If you want people across your organisation to follow new processes – like using a new technology – you must consider their needs.

Regardless of whether the change is to comply with policy, set new internal standards, or make everyone’s lives easier, user adoption is vital to the uptake and ultimate success.

For example, let’s look at implementing an e-procurement system. In order to get everyone using the system, it is critical to build relevance to the daily work lives of its users into the processes supported by the system, and to demonstrate how it will truly make a difference to these employees.

With this in mind, businesses must be able to understand and overcome the most common barriers in the adoption of any new tool, which include:

·       Failure to communicate the value of the system – Employees who don’t understand why they have to follow a process or use an e-procurement system, or how they add value to the process, typically find ways to circumvent it.

·       Making it inconvenient to use the system – If your workforce is on the go, they will need a system they can access remotely, or they will find a way around the system altogether.

·       Delivering poor results to the employee – If the user receives poor quality products, costly products, the wrong products, or delivery of those products too late to be useful, the e-procurement system loses credibility.

·       Creating system interaction that is complex or confusing – If the system doesn’t speak the user’s language, requires them to understand complex procurement practices, or doesn’t present the information they need, they will give up and become more and more resistant to change.

·       Excluding key participants in creating new processes – Building systems and processes around employees, without their input, is a recipe for disaster and will guarantee an uphill struggle for on-boarding.

These barriers to collaboration and success exist regardless of the tool or process in question.
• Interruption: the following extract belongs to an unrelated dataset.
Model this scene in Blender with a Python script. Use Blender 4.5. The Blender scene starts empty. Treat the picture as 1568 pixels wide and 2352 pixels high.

To overcome traditional procurement management challenges, businesses must make the process as relevant as possible to a person’s role, department, category of spend, and industry – this approach makes sense of e-procurement for the users. Instead of trying to force people into a mould with a system that caters to procurement or finance departments, businesses need to understand the nuances of each user and deliver a system that is easiest to use in their natural course of work.

No matter what the processes, relevance and uptake go hand in hand with ROI. Key considerations for implementing new technologies need to include the fact that today’s users expect technology to deliver convenience in ways that feel personal – think about Apple products, Uber, Amazon Prime, Netflix and others that have soared to the top of their industries because they cater to their users. Enterprise software systems like e-procurement solutions should be no different. With a rising workforce of millennials, companies need to rethink the tools they provide to employees.

In addition, workflows should be customisable and simple to use with obvious efficiency – relevant workflows not only include all of the appropriate people in the process, but also remove users, steps, and tools that are unnecessary. This also ensures stability, so that processes are consistent, regardless of turnover in leadership roles.

The number one key to success will always be making it as relevant as possible to the people that use it. Ultimately without employee advocacy, any new technology can be a lost investment. The only way to guarantee success is to ensure that the value of the system is clear to the users and that they understand how to reap the value in their daily work lives.